Validated Results
Experimental validation of distributed synchronization under constrained conditions without GNSS, without centralized infrastructure.
Why Distributed Synchronization Becomes Difficult Under Real Conditions
Modern infrastructures rely on systems constantly exchanging time-sensitive information.
Telecommunications networks coordinate radio access between antennas. Distributed sensors need to timestamp events correctly. Autonomous systems depend on synchronized communication between nodes. Financial systems sequence transactions based on precise timing. Cloud and edge architectures rely on consistent temporal coordination between distributed services.
In all of these environments, synchronization is not a secondary optimization layer. It is part of the operational foundation of the system itself.
Most current synchronization architectures depend on one of two models:
external timing references such as GNSS (GPS, Galileo, GLONASS, BeiDou)
centralized timing distribution systems such as NTP or PTP hierarchies
Under stable conditions, these systems work well.
The problem appears when the environment itself becomes unstable.
GNSS signals can become unavailable, degraded or unreliable. Centralized timing infrastructures introduce dependencies on network availability, IP connectivity and centralized infrastructure components. In degraded environments, distributed systems progressively lose temporal coherence — and once timing coordination begins to drift, operational stability becomes harder to maintain.
In practice, this can affect:
radio coordination between telecom sites
deterministic communication protocols
timestamp integrity
distributed sensing consistency
edge computing coordination
operational continuity during infrastructure degradation
This is the problem INNOV Sync explores experimentally.
The experiments specifically explore:
GNSS-free synchronization
GPS-denied distributed timing
multi-hop clock synchronization without PTP
infrastructure-independent temporal coordination
distributed embedded synchronization continuity
synchronization resilience under degraded communication conditions
Observed synchronization behaviors under constrained distributed conditions
The INNOV Sync Approach
INNOV Sync explores distributed synchronization architectures designed to preserve temporal coherence without permanent dependency on centralized infrastructure or continuous external timing references.
Rather than relying exclusively on a single authoritative timing source, the experimental systems study how distributed infrastructures may maintain stable synchronization behavior across autonomous multi-node environments operating under constrained conditions.
The objective is not to replace existing synchronization infrastructures.
GNSS, NTP and PTP remain highly efficient under many operational scenarios.
The objective is instead to explore complementary resilience architectures capable of maintaining distributed coordination when traditional infrastructure assumptions become unreliable.

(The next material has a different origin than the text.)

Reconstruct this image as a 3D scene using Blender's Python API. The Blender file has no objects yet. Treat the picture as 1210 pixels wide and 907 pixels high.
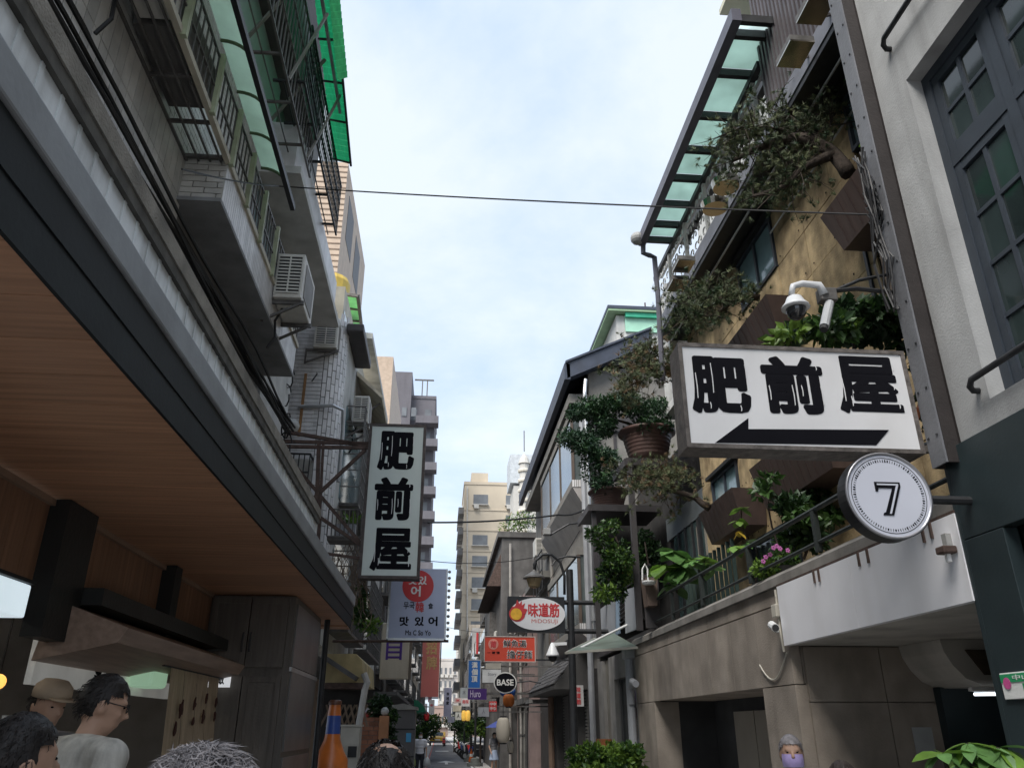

This becomes particularly relevant in environments such as:
degraded communication environments
infrastructure outages
GNSS-denied conditions
distributed embedded systems
autonomous multi-node infrastructures
constrained operational deployments
The synchronization mechanisms explored within INNOV Sync are currently protected through intellectual property filings initiated in early 2026 covering distributed synchronization, temporal coherence and resilient infrastructure architectures.
Why We Chose Constrained Hardware
One of the easiest ways to demonstrate synchronization performance is to use expensive deterministic hardware under ideal laboratory conditions.
That was not the objective.
INNOV intentionally chose constrained and imperfect environments from the beginning.
The reason is simple:
real operational systems are rarely ideal.
Wireless communication introduces unpredictable latency. Embedded hardware drifts thermally. Oscillators are unstable. Networks become congested. Infrastructure disappears temporarily. Communication quality changes continuously.
If a synchronization architecture only works under perfect conditions, its operational resilience remains difficult to evaluate.
The experimental prototypes were therefore designed around difficult conditions intentionally:
non-deterministic communication, unstable oscillators, software timestamping and multi-hop propagation across distributed embedded nodes.
The goal was not to maximize performance numbers. The goal was to observe structural synchronization behavior under realistic constraints.
Experimental Architecture
Experimental Results
Stable Multi-Hop Synchronization
One of the primary concerns in relay-based synchronization systems is cumulative drift amplification.
In many naive relay architectures, timing errors compound progressively at each propagation hop. A node synchronized through multiple relays inherits upstream inaccuracies which then continue accumulating through the network.
During the experiments, this compounding behavior was not observed.
Despite multi-hop propagation across constrained wireless embedded nodes, synchronization remained structurally stable throughout the observation period.